Rioting is the lazy form of grief and the dysfunctional form of protest. However, it comes from a place of isolation, frustration, and despair and that is essential to note.
Imagine for a moment that everywhere you turn hands are raised against you. Not just in the media, not just in communities outside your own, but the institutional forms of governance for which you sacrifice and pay taxes. The police target you for Stop and Frisk. White men with guns not only kill your children but they and their lawyers gloat about it while they make millions. States with white majorities pass laws making it easier to kill unarmed people.

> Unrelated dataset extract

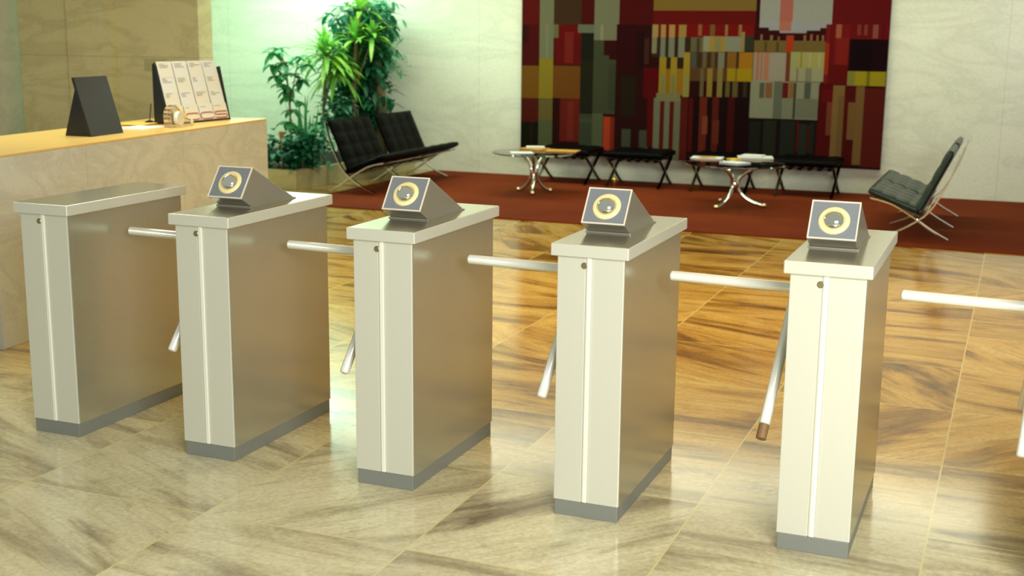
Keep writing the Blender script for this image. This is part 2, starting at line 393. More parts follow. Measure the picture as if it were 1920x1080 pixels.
obj('back_panel', B((-.1449, -.0019, .012), (-.138, WR+.002, RH*.98)), M_BLACK, rack)
for k in range(1, 4):
    z = k*RH/4.1; xs = -.02-slope*z/RH
    obj('step', B((-.1375, -.002, z-.008), (xs-.004, WR+.002, z)), M_BLACK, rack)
cw = WR/4
def glyph(bm, kind, w_, h_, t_, x):
    # letter strokes, drawn as flat bars: C (open right) or S
    if kind == 'C': P = [(1, .86), (.85, 1), (.15, 1), (0, .82), (0, .18), (.15, 0), (.85, 0), (1, .14)]
    else: P = [(1, .9), (.9, 1), (.14, 1), (0, .86), (0, .64), (.14, .52), (.86, .52), (1, .4), (1, .14), (.86, 0), (.1, 0), (0, .1)]
    tube(bm, [(x, p[0]*w_, p[1]*h_) for p in P], 1, flat=(.001, t_), side=(1, 0, 0))
for r in range(4):
    for c in range(4):
        z0 = .014 + r*RH/4.1 if r else .014
        x0 = .0 - slope*(z0/RH) - .008*(r > 0)
        hh = RH/4.1*1.12; y0 = c*cw + .004
        jx = random.uniform(0, .003)
        lean = math.atan2(slope, RH)
        label = '%s brochure in the rack, %s row, %s' % (
            ['white', 'cream', 'white', 'cream'][(r*3+c) % 4], ['bottom', 'second lowest', 'third lowest', 'top'][r],
            ['leftmost', 'second from left', 'third from left', 'rightmost'][c])
        if r == 0 and c: label = label.replace('brochure', 'brochure with a brick-red letter')
        br = tag(obj('brochure', B((-.003, 0, 0), (0, cw-.009, hh)), [M_PAPER, M_CREAM, M_PAPER, M_CREAM][(r*3+c) % 4]), label, 'brochure', 'brochures in the desk rack')
        br.matrix_world = Matrix.Translation(dl(rx, ry0)) @ Matrix.Rotation(ra, 4, 'Z') @ Matrix.Translation((x0+jx, y0, z0)) @ Matrix.Rotation(-lean, 4, 'Y')
        bm = bmesh.new()
        for k in range(3 if r else 1):
            zz = hh*(.82-.1*k); box(bm, (.0002, cw*.12, zz), (.0012, cw*(.3+.5*random.random()), zz+.004))
        obj('print', bm, M_PAPER2, br)
        if r == 0 and c:
            bm = bmesh.new(); glyph(bm, 'CCS'[c-1], cw*.84, .046, .010, .001); o = obj('letter', bm, M_RED, br); o.location = (.0002, .006, .008)
# black sloped display at the left
s0 = desk_local(232, 249)
stand = thing('display_stand', 'black sloped display stand standing at the near end of the reception desk', 'stand', dl(s0[0], s0[1]-.36), ang)
bm = bmesh.new(); prism(bm, [(0, 0), (-.02, 0), (-.12, .36), (-.105, .365)], 0, .36, 'y'); obj('panel', bm, M_BLACK, stand, bevel=.003)
bm = bmesh.new(); prism(bm, [(-.02, 0), (-.2, 0), (-.11, .3)], .02, .34, 'y'); obj('support', bm, M_BLACK, stand, bevel=.002)
# magazine, yellow folder, pen stand, acrylic dispenser
def flat_thing(name, px, py, sx, sy, t_, m_, label, cat, rz=0, z=1.05, group=None):
    p = onz(px, py, z)
    o = obj(name, B((-sx/2, -sy/2, 0), (sx/2, sy/2, t_)), m_, bevel=.0008); o.location = p; o.rotation_euler = (0, 0, rz)
    return tag(o, label, cat, group)
flat_thing('magazine', 264, 240, .22, .28, .006, M_PAPER, 'white magazine lying beside the black display stand on the desk edge', 'magazine', ang)
flat_thing('folder', 262, 232, .20, .28, .004, M_YEL, 'yellow folder lying on top of the white magazine on the desk', 'folder', ang+.05, z=1.0565)
p = onz(281, 229, 1.0615)
pen = thing('pen_holder', 'slim black desk pen standing in its base on the yellow folder', 'pen holder', p)
bm = bmesh.new(); lathe(bm, [(.035, 0), (.035, .004), (.012, .014), (0, .014)], 24); obj('base', bm, M_BLACK, pen, smooth=True)
bm = bmesh.new(); tube(bm, [(0, 0, .012), (.008, .012, .13)], [.0035, .0045], 10); obj('pen', bm, M_BLACK, pen, smooth=True)
p = onz(330, 238, 1.05)
disp = thing('acrylic_dispenser', 'clear acrylic dispenser with rounded hood in front of the brochure rack', 'dispenser', p + Vector((0, .02, 0)), ang)
bm = bmesh.new(); pr = [(-.13, 0), (.17, 0), (.17, .04), (.10, .055), (.01, .12)] + [(-.06+.078*cos(t), .075+.078*sin(t)) for t in [k*pi/8 for k in range(3, 10)]]
prism(bm, pr, -.03, .03, 'x'); obj('shell', bm, M_ACRYL, disp, bevel=.006, seg=3)
bm = bmesh.new(); lathe(bm, [(.02, -.015), (.048, -.015), (.048, .015), (.02, .015)], 28, Matrix.Translation((0.047, -.06, .062)) @ Matrix.Rotation(pi/2, 4, 'Y'))
obj('roll', bm, M_CREAM, disp, smooth=True)

# ------------------------------------------------------------------ tapestry
tapY0, tapY1 = 10.10, 10.165
def TX(px): return ony(px, 190, tapY0).x
T = [  # x0, y0, x1, y1 in the photograph, colour
 (975,-30,1669,330,(40,6,5)),
 (977,-30,1011,46,(88,14,10)),(1036,-30,1087,46,(60,40,22)),(1087,-30,1220,46,(70,8,8)),(1220,-30,1410,20,(120,95,40)),(1220,20,1410,46,(95,12,10)),(1417,-30,1551,46,(150,150,140)),(1454,-30,1478,60,(165,95,80)),(1551,-30,1669,46,(95,14,14)),
 (977,46,1011,122,(72,10,8)),(977,46,990,80,(50,8,8)),(1010,-30,1036,110,(112,112,84)),(1036,46,1045,71,(100,96,62)),(1010,110,1036,184,(135,118,34)),(1010,184,1036,225,(102,90,44)),(1010,225,1036,290,(82,88,56)),
 (977,123,1010,184,(116,76,18)),(1036,123,1087,184,(108,64,18)),(1045,46,1087,122,(98,8,8)),(1038,71,1087,122,(92,8,8)),(1057,60,1073,118,(112,30,20)),(1022,46,1026,110,(122,122,95)),
 (977,184,1010,228,(78,20,12)),(977,228,1010,290,(16,18,8)),(996,228,999,290,(50,18,8)),(1036,184,1050,290,(42,6,4)),(1050,184,1087,265,(98,26,16)),(1064,190,1076,262,(112,36,22)),
 (1087,62,1111,112,(22,24,14)),(1087,112,1111,211,(30,28,14)),(1081,46,1111,62,(96,102,80)),(1111,-30,1157,75,(112,112,86)),(1123,46,1128,75,(135,130,105)),(1111,75,1130,112,(60,65,42)),(1111,112,1153,213,(62,66,44)),(1140,120,1153,208,(54,58,40)),
 (1130,75,1153,112,(48,5,6)),(1153,46,1190,127,(44,3,6)),(1130,104,1140,112,(62,66,44)),(1087,213,1111,290,(56,62,44)),(1087,222,1111,230,(66,70,52)),(1111,213,1131,290,(78,86,58)),(1132,219,1153,300,(168,56,28)),(1145,219,1153,300,(120,36,18)),
 (1164,143,1191,218,(32,22,8)),(1191,60,1205,130,(30,4,6)),(1205,72,1214,120,(60,30,18)),(1167,242,1184,285,(62,66,48)),(1200,244,1217,285,(62,66,48)),(1205,128,1234,184,(82,2,8)),(1214,155,1226,275,(82,6,6)),
 (1219,46,1408,70,(112,12,8)),(1219,46,1230,70,(150,128,78)),(1235,46,1244,70,(156,128,72)),(1250,46,1261,70,(160,128,72)),(1268,46,1282,70,(150,120,60)),(1304,46,1311,67,(140,85,45)),(1326,46,1335,67,(110,80,40)),(1354,46,1359,67,(140,105,60)),(1379,46,1385,67,(140,100,60)),
 (1219,70,1292,107,(48,34,20)),(1219,70,1228,100,(125,120,90)),(1235,70,1244,107,(112,116,96)),(1250,70,1261,107,(116,116,96)),(1268,70,1280,107,(120,120,98)),
 (1234,107,1292,182,(44,26,12)),(1234,107,1247,184,(148,122,34)),(1238,140,1246,184,(122,118,66)),(1255,107,1267,184,(150,124,34)),(1257,140,1265,184,(120,116,64)),(1247,129,1255,180,(136,98,26)),(1267,129,1279,178,(140,102,26)),(1279,98,1291,182,(152,126,36)),(1281,140,1289,182,(132,128,70)),
 (1226,184,1290,300,(84,20,12)),(1226,184,1238,281,(108,108,84)),(1246,184,1256,281,(108,108,84)),(1264,184,1276,305,(104,104,80)),(1230,175,1275,190,(118,114,76)),
 (1291,70,1314,98,(96,88,56)),(1302,72,1308,98,(60,58,40)),(1314,68,1326,97,(138,136,108)),(1326,68,1355,97,(152,124,54)),(1335,70,1347,97,(130,120,80)),(1355,68,1384,97,(128,128,108)),(1384,60,1391,97,(140,120,72)),(1391,68,1408,97,(48,48,34)),
 (1291,98,1408,128,(62,40,22)),(1292,98,1303,128,(70,74,62)),(1314,98,1322,128,(100,84,54)),(1330,98,1337,128,(96,74,44)),(1343,98,1355,128,(118,116,92)),(1360,98,1377,128,(126,84,28)),(1382,98,1408,128,(156,106,22)),
 (1291,128,1408,153,(84,58,28)),(1311,128,1318,182,(100,84,56)),(1324,128,1334,182,(136,114,42)),(1343,128,1353,182,(128,112,54)),(1361,128,1377,153,(152,126,18)),(1379,128,1408,153,(156,128,18)),
 (1353,153,1408,182,(24,12,6)),(1359,153,1367,182,(98,82,42)),(1372,153,1382,182,(96,78,44)),(1392,153,1399,182,(56,40,22)),
 (1290,182,1408,300,(24,3,4)),(1292,184,1300,290,(80,8,6)),(1312,182,1326,288,(98,34,18)),(1318,218,1328,252,(124,60,34)),(1336,182,1348,288,(86,24,14)),(1338,225,1350,270,(98,38,20)),(1365,182,1378,288,(62,8,6)),
 (1409,46,1541,72,(52,8,8)),(1417,40,1551,52,(150,150,152)),(1435,52,1530,57,(150,150,152)),(1455,57,1505,62,(146,146,150)),(1454,40,1476,58,(168,104,84)),
 (1420,64,1424,80,(130,100,66)),(1438,66,1443,80,(130,100,60)),(1452,68,1456,80,(120,80,50)),(1500,66,1505,80,(130,92,56)),(1512,64,1517,80,(140,84,50)),(1524,66,1528,80,(140,96,60)),(1534,66,1538,80,(140,96,60)),
 (1409,76,1541,98,(108,88,42)),(1428,78,1433,98,(78,66,34)),(1450,78,1455,98,(86,60,34)),(1468,66,1482,98,(164,54,24)),
 (1409,98,1470,152,(150,134,114)),(1415,98,1420,150,(166,104,78)),(1429,98,1438,150,(168,110,84)),(1423,98,1426,150,(150,106,86)),(1440,98,1468,150,(148,140,122)),(1470,98,1478,153,(104,54,28)),
 (1478,98,1541,128,(158,150,84)),(1484,98,1488,128,(140,150,120)),(1496,98,1500,128,(130,130,60)),(1512,98,1516,128,(160,158,120)),(1530,98,1534,128,(164,160,120)),(1478,128,1541,153,(150,146,112)),(1490,128,1494,153,(120,118,86)),(1507,128,1519,153,(124,122,96)),
 (1406,153,1536,223,(134,134,110)),(1423,155,1432,184,(82,82,68)),(1434,155,1447,184,(124,86,50)),(1450,153,1466,223,(96,100,82)),(1466,155,1477,184,(92,22,18)),(1478,155,1487,184,(134,90,54)),(1487,155,1492,223,(62,64,50)),(1507,155,1519,185,(78,82,68)),(1493,185,1536,223,(112,112,90)),(1466,185,1487,223,(118,122,98)),
 (1405,223,1534,300,(22,10,8)),(1408,228,1428,292,(26,28,18)),(1434,226,1458,290,(34,36,24)),(1466,226,1494,292,(32,34,26)),(1500,232,1516,292,(34,40,30)),(1520,230,1530,288,(30,32,24)),(1496,226,1500,285,(86,8,8)),(1517,236,1520,285,(80,8,8)),
 (1541,46,1586,158,(112,20,16)),(1541,80,1549,140,(150,44,20)),(1549,46,1558,158,(100,12,12)),(1560,46,1570,71,(152,84,58)),(1562,71,1584,120,(122,28,20)),(1550,122,1586,158,(92,12,10)),
 (1534,158,1561,300,(78,8,8)),(1541,168,1561,192,(96,10,10)),(1551,192,1563,254,(114,54,38)),(1561,160,1583,306,(124,94,50)),(1572,180,1583,300,(110,84,44)),(1583,158,1591,306,(84,14,12)),
 (1586,46,1668,74,(104,12,16)),(1599,46,1606,66,(120,50,44)),(1612,46,1618,66,(124,58,50)),(1628,46,1638,72,(130,74,62)),(1645,46,1650,72,(88,10,12)),
 (1589,74,1668,134,(18,2,5)),(1628,74,1668,134,(26,3,7)),(1586,134,1668,161,(156,140,24)),(1586,134,1600,161,(128,122,54)),(1622,134,1628,161,(110,104,30)),(1657,134,1668,161,(120,116,50)),
 (1586,161,1604,262,(78,10,8)),(1604,162,1620,310,(118,88,46)),(1591,192,1606,262,(116,84,44)),(1586,262,1604,310,(70,10,8)),(1620,165,1669,315,(88,24,16)),
 (1087,282,1226,330,(30,4,4)),(1290,290,1550,330,(24,6,5)),(977,275,1087,330,(30,6,5)),
]
tx0, tx1 = TX(977), .072; tz0, tz1 = .285, 2.42
R_ = []
for x0, y0, x1, y1, c in T:
    xm = (x0+x1)/2
    za = ony(xm, y0, tapY0).z if y0 > -29 else tz1; zb = ony(xm, y1, tapY0).z
    if y0 == 46 or y1 == 46: pass
    R_.append((max(tx0, TX(x0)), min(tx1, TX(x1)), max(tz0, zb), min(tz1, za), c))
R_[0] = (tx0, tx1, tz0, tz1, T[0][4])
def snap(vals, e=.004):
    vals = sorted(vals); out = [vals[0]]
    for v in vals[1:]:
        if v-out[-1] > e: out.append(v)
    return out
xs = snap([r[0] for r in R_]+[r[1] for r in R_]); zs = snap([r[2] for r in R_]+[r[3] for r in R_])
cols = sorted({r[4] for r in R_}); mats = []
def wool(c):
    c0 = c; c = tuple(v*.87 for v in c); M = mat('wool_%d_%d_%d' % c0, c, .95, spec=.1); t = NT(M)
    n = t.noise(t.mapping(t.co(), scale=(60, 60, 220)), 1, 2, .6)
    t.l(t.mix(.55, lin(c), t.ramp(n, [(.3, (.62,.62,.62,1)), (.7, (1,1,1,1))]), 'MULTIPLY'), t.b.inputs['Base Color']); return M
mats = [wool(c) for c in cols]; ci = {c: i for i, c in enumerate(cols)}
bm = bmesh.new(); V = [[bm.verts.new((x, tapY0, z)) for x in xs] for z in zs]
for j in range(len(zs)-1):
    for i in range(len(xs)-1):
        mx, mz = (xs[i]+xs[i+1])/2, (zs[j]+zs[j+1])/2; c = T[0][4]
        for r in R_:
            if r[0] <= mx <= r[1] and r[2] <= mz <= r[3]: c = r[4]
        bm.faces.new((V[j][i], V[j][i+1], V[j+1][i+1], V[j+1][i])).material_index = ci[c]
sd = box(bm, (xs[0], tapY0+.0005, zs[0]), (xs[-1], tapY1, zs[-1]), ci[T[0][4]])
tag(obj('tapestry', bm, mats), 'large woven wall hanging in reds, blacks, olives and yellows on the marble back wall', 'tapestry')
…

Further, when those white shooters assassinate children they avoid all sense of punishment or justice. Imagine a world where being unarmed seems to invite murder from police, from strangers, from the society in which you live. Your voice is muffled by oppression, and every day the institutions of the country seem to conspire to compromise your voice, your success, your very life.

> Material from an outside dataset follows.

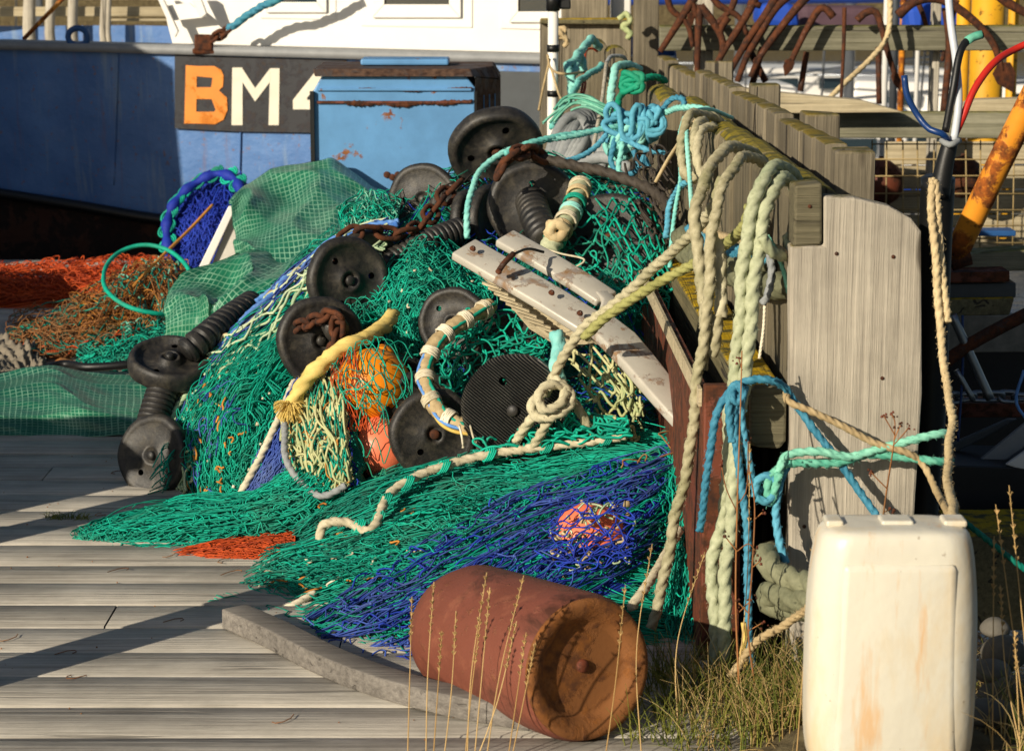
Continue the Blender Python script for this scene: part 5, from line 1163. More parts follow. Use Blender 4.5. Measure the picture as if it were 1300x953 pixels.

Yes, it is silly to riot and to damage property when mourning and protesting the assassination of another young black man. However, in the throes of grief and in the depths of despair, people often do foolish things.
The Black Tax, that separate reality that all black people must face in America, is a loss of individuality. A small group of malcontents can derail and stigmatize every black person in a community. Imagine if the small percentage of white protestors of the G8 or G20 who turned out to be Anarchists meant that all disagreement with those bodies was suspect and that all white people who were upset by economic inequality were “thugs.” Imagine if the small group people in the Occupy movement who were there for the wrong reason tarnished every white Millennial who protested for that cause.

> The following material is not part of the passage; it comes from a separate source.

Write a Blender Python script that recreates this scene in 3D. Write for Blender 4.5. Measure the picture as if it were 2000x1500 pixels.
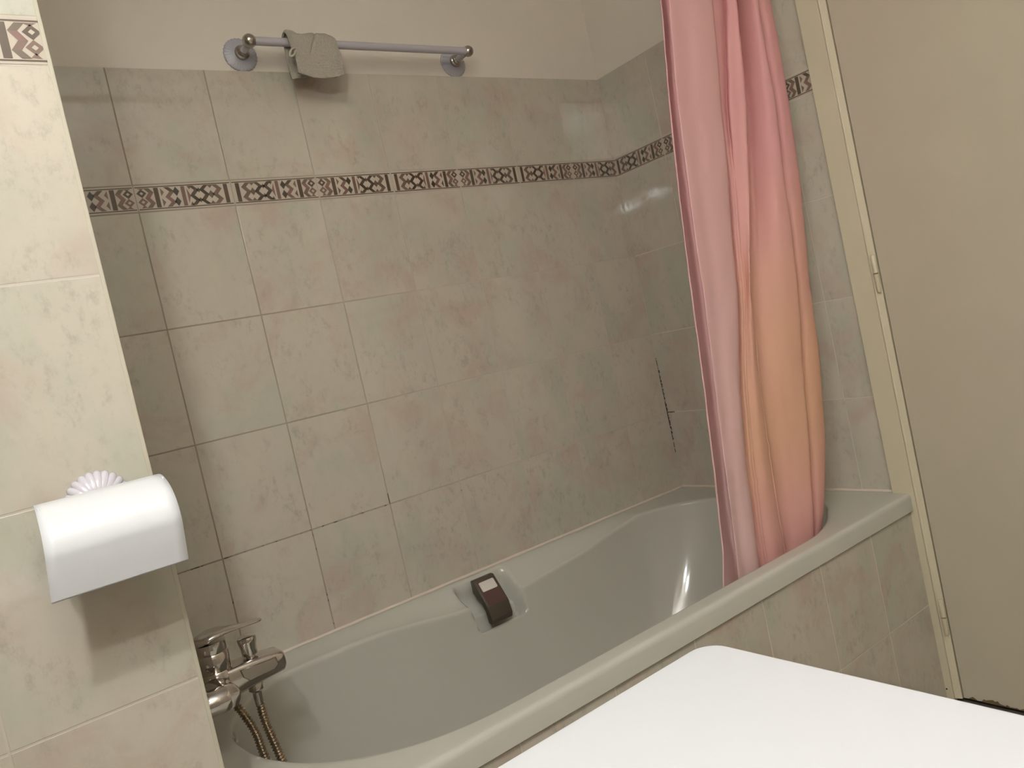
import bpy, bmesh, math, random
from mathutils import Vector, Matrix, noise
random.seed(7)
for o in list(bpy.data.objects):
    bpy.data.objects.remove(o)
scene = bpy.context.scene
COL = scene.collection
pi = math.pi

# ---------------------------------------------------------------- camera
cd = bpy.data.cameras.new('camera'); cam = bpy.data.objects.new('camera', cd); COL.objects.link(cam)
cd.sensor_width = 36.0; cd.sensor_fit = 'HORIZONTAL'; cd.lens = 27.828
cd.clip_start = 0.02
R = ((0.791323, -0.572201, -0.215392), (-0.203147, 0.086206, -0.975346), (0.576662, 0.81557, -0.048024))
rt, dn, fw = (Vector(r) for r in R)
M = Matrix.Identity(4)
for i in range(3):
    M[i][0] = rt[i]; M[i][1] = -dn[i]; M[i][2] = -fw[i]
M[0][3], M[1][3], M[2][3] = -1.78259, -1.73644, 1.09514
cam.matrix_world = M
scene.camera = cam

# ---------------------------------------------------------------- world, exposure
w = bpy.data.worlds.new('world'); scene.world = w; w.use_nodes = True
w.node_tree.nodes['Background'].inputs[0].default_value = (0.9, 0.92, 1.0, 1)
w.node_tree.nodes['Background'].inputs[1].default_value = 0.0
vs = scene.view_settings
vs.view_transform = 'Standard'; vs.look = 'None'; vs.gamma = 1.0; vs.use_curve_mapping = False
vs.exposure = 0.0

# the two lamps of the wall light over the wash area (lamp bodies further down)
LAMPS = [(-1.90, -1.56, 1.80), (-1.98, -1.88, 1.80)]
LAMP_W = 18.5
LDIR = Vector((0.54, 0.52, -0.67)).normalized()
LCOL = (0.97, 1.0, 0.995)
for i, L in enumerate(LAMPS):
    ld = bpy.data.lights.new('lamp_light', 'SPOT'); ld.shadow_soft_size = 0.026
    ld.spot_size = math.radians(122); ld.spot_blend = 1.0
    ld.energy = LAMP_W; ld.color = LCOL
    lo = bpy.data.objects.new('lamp_light', ld); COL.objects.link(lo)
    lo.location = L
    lo.rotation_euler = LDIR.to_track_quat('-Z', 'Y').to_euler()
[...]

The looters are wrong. The “rioters” are wrong. Their actions undermine the goals of peaceful demonstration. Still, we are decades away from Martin’s message of, “We shall overcome,” and Malcom’s, “By any means necessary,” sounds much more appealing to some. It takes time to talk to people down from the ledge. It takes shows of good faith and progress to explain to people who have no hope, that justice is possible.
Imagine if you never felt safe when the police showed up. Imagine if every time a police car appeared in the rear view of your car, or a beat cop walked by the corner where you were waiting for the light to change, you felt dread. Imagine if you had to ask yourself whether you were going to get shot today for no reason.
Consider rioting the self-mutilation of a community, the final primal scream of pain, rage, sorrow, and agony, as once again the very police we hire and pay to protect us gun down our kids. Once again, our political system betrays us. Once again, our pain and our fear and our needs are subsumed by lies, violence, and massive institutional racism.
In all of these cases of unarmed black kids getting killed, and the ubiquitous 24 hours of media outrage before we all go back to watching Real Housewives, I’ve never heard a reporter ask a simple question. Why do the cops never shoot an unarmed white kid? Why are the people who are shot always black or brown? The answer is simple and complicated. White people wouldn’t stand for the murder of their children by the police. Why should we?